The key here is that somebody as senior in the 'Scottish' Labour Hierarchy as McLeish recognizes that it is in Scotland's best interests to get massively increased new powers. Now as noted here a Federal solution likely will not be granted by the powers that be so what next - Full Fiscal Autonomy or Independence are the only two comparable options. We should encourage Henry McLeish to build on this an explain (not Federalism per se), but why he believes strongly that Scotland needs massively new powers. For him to do that from the perspective of a root to branch 'Scottish' Labour man could be a massive catalyst and much more powerful that being told of the benefits from their loathed enemies the nationalists, even although ironically the reasons likely will be much the same :)

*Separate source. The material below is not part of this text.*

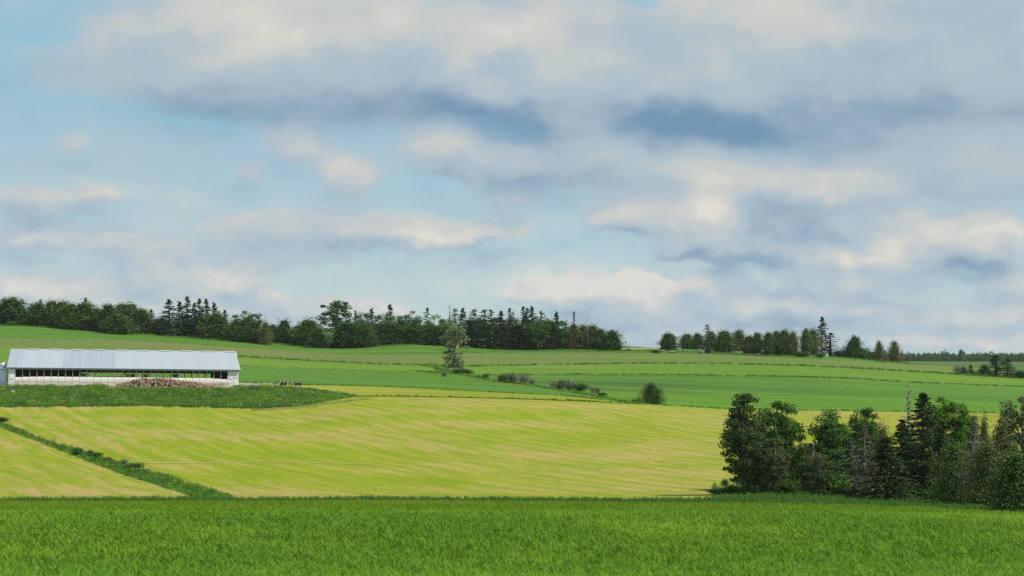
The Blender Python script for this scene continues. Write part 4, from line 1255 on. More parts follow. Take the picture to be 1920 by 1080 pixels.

Nice to see a senior 'Scottish' Labour figure focus on what is best for Scotland rather than some lackluster defence of the Union.

Having the Federal, Full Fiscal Autonomy and Independence balls in play all fully supported by the nationalists as options (even although we don't need to believe that they are all achieveable) will give the Unionists no place to hide. I believe that these are the only three options to significantly improve the lot of the Scottish nation and lesser cunning ploys like Calman will be exposed for what they are, an utter cynical sham. Collectively these 3 balls can draw support from a massive cross section of the Scottish political spectrum and critically form a massive majority that demands significant new powers for the Scottish nation.

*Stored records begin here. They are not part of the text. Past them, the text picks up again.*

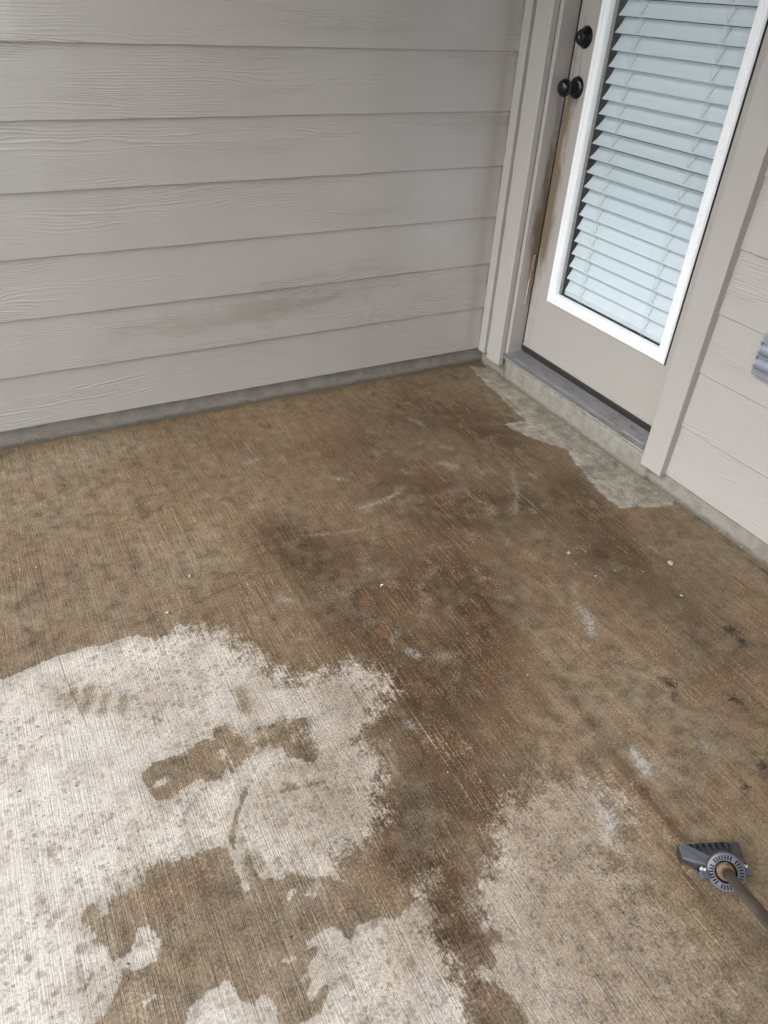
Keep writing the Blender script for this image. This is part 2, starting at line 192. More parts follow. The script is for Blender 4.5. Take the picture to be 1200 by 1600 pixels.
# ---- painted fibre-cement siding with embossed wood grain
PAINT = (0.435, 0.402, 0.370)
def siding_mat():
    g = G('siding_paint')
    g.dim = '2D'
    o = g.obj()
    x, y, z = g.xyz(o)
    r = g.rnd()
    xo = g.add(x, g.mul(r, 41.0))
    zo = g.add(z, g.mul(r, 7.3))
    fld = g.noise(g.comb(g.mul(xo, 1.7), g.mul(zo, 11.0), r), 1.0, 1.6, 0.45)
    fld2 = g.noise(g.comb(g.mul(xo, 9.0), g.mul(zo, 30.0), r), 1.0, 1.0, 0.5)
    ph = g.add(g.mul(z, 880.0), g.mul(fld, 70.0), g.mul(fld2, 3.5))
    ln = g.math('SINE', ph)
    ln = g.step(ln, 0.0, 1.0)
    brk = g.step(g.noise(g.comb(g.mul(xo, 9.0), g.mul(zo, 55.0), 2.0), 1.0, 2.0), 0.36, 0.6)
    area = g.step(g.noise(g.comb(g.mul(xo, 1.4), g.mul(zo, 9.0), 5.0), 1.0, 1.5), 0.42, 0.66)
    area = g.add(0.10, g.mul(area, 0.9))
    h = g.mul(ln, g.add(0.35, g.mul(brk, 0.65)), area)
    fine = g.noise(g.comb(g.mul(xo, 60.0), g.mul(zo, 420.0), 1.0), 1.0, 2.0)
    peel = g.noise(g.comb(xo, zo, 0.0), 240.0, 2.0)
    n1 = g.bump(g.add(h, g.mul(fine, 0.16), g.mul(peel, 0.08)), 0.0008, 1.0)
    # dirt: faint film, tiny scuffs, stain bands with a shape of their own
    wq = g.xyz(g.t.nodes.new('ShaderNodeNewGeometry').outputs['Position'])
    wp = g.comb(g.add(wq[0], wq[1]), wq[2], 0.0)
    film = g.noise(wp, 3.0, 4.0, 0.6)
    c = g.mix(g.mul(g.step(film, 0.35, 0.75), 0.10), PAINT, (0.36, 0.34, 0.30))
    st = g.attr('stain')
    sn = g.add(st, g.mul(g.sub(g.noise(g.vscale(wp, (12, 40, 1)), 1.0, 6.0, 0.72), 0.5), 2.4))
    sm = g.mul(g.step(sn, 0.25, 1.0), g.step(st, 0.02, 0.2))
    c = g.mix(g.mul(sm, 0.36), c, (0.23, 0.19, 0.125))
    groove = g.mul(g.inv(ln), area, g.step(st, 0.0, 0.6))
    c = g.mix(g.mul(groove, 0.25), c, (0.19, 0.15, 0.10))
    v = g.t.nodes.new('ShaderNodeTexVoronoi')
    v.inputs['Scale'].default_value = 9.0
    g.put(v.inputs['Vector'], g.vadd(g.vscale(wp, (1.0, 0.62, 1.0)), g.comb(g.mul(g.noise(wp, 160.0, 2.0), 0.006), 0.0, 0.0)))
    vr = g.xyz(v.outputs['Color'])
    sp = g.mul(g.inv(g.step(v.outputs['Distance'], 0.012, 0.03)), g.step(vr[0], 0.62, 0.64))
    c = g.mix(g.mul(sp, 0.75), c, (0.07, 0.06, 0.05))
    rough = g.add(0.15, g.mul(film, 0.10), g.mul(sm, 0.3))
    b = g.bsdf(c, rough, 0.0, n1, 0.9)
    b.inputs['Coat Weight'].default_value = 0.6
    b.inputs['Coat Roughness'].default_value = 0.10
    g.put(b.inputs['Coat Normal'], n1)
    return g.m
M['siding'] = siding_mat()

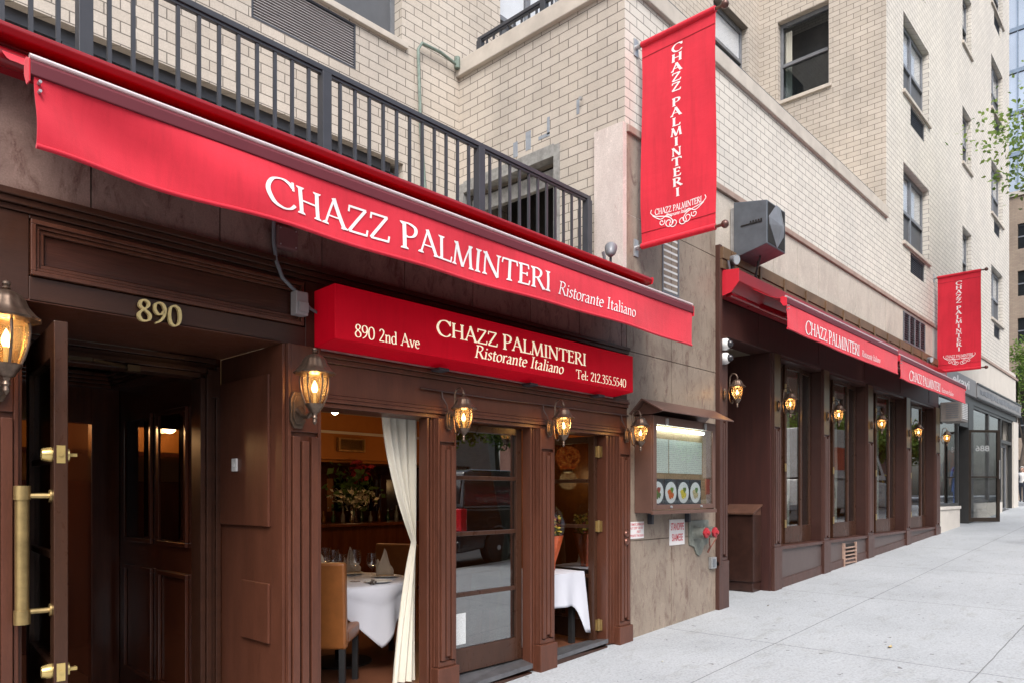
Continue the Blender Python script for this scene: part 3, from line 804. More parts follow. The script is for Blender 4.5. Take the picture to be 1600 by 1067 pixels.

A three Ball approach will make the One Balled Unionist position look increasingly impotent, which brings a whole new spin to the Colonel Bogey March's Hitler Has one Ball song :)

http://www.ulujain.org/media/colonelbogeymarch.mid

Traquir said...

oops sorry for the double post

Andrew BOD said...

Excellent and refreshing post.

Stumbled across your blog, and agree with much that you say about Labour and Scotland.

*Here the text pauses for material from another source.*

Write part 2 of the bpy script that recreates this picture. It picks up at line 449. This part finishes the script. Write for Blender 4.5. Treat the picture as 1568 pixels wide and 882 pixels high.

Like you, however, I don't think anything is about to change soon and this will give the SNP the upper hand in the next few years.

You are quite right to point out that the majority of Scotland is either not ready for independence, or just doesn't want it, although most folks are not that afraid of breaking away from the rest of the UK, in spite of the scaremongering. But there is a vacuum to be filled and if Labour cannot fill it then someone else could. If the Scottish Lib Dems got their act together, broke their association with Labour, assembled some real talent - Kennedy for instance - they could fill that vacuum. Sadly, they don't look as if they're about to change anytime soon either, and why should they when they can hang onto Labour's coat tails, and eventually become a partner in a future Scottish Government?

So that vacuum will still exist. And it will exist because the people of Scotland want further autonomy without full independence and they want a party to fight for Scotland's interests within the UK. None of the current parties can deliver both of these obvious aspirations. Calman is a fudge; a project in appeasement. Ironically, Calman wouldn't have come about without the 2007 SNP victory. The SNP have created the 'evolution' you mention, without being part of Calman. So in spite of the continual debilitating war of words, there is more common ground between Labour and the SNP than the vicious rhetoric actually suggests.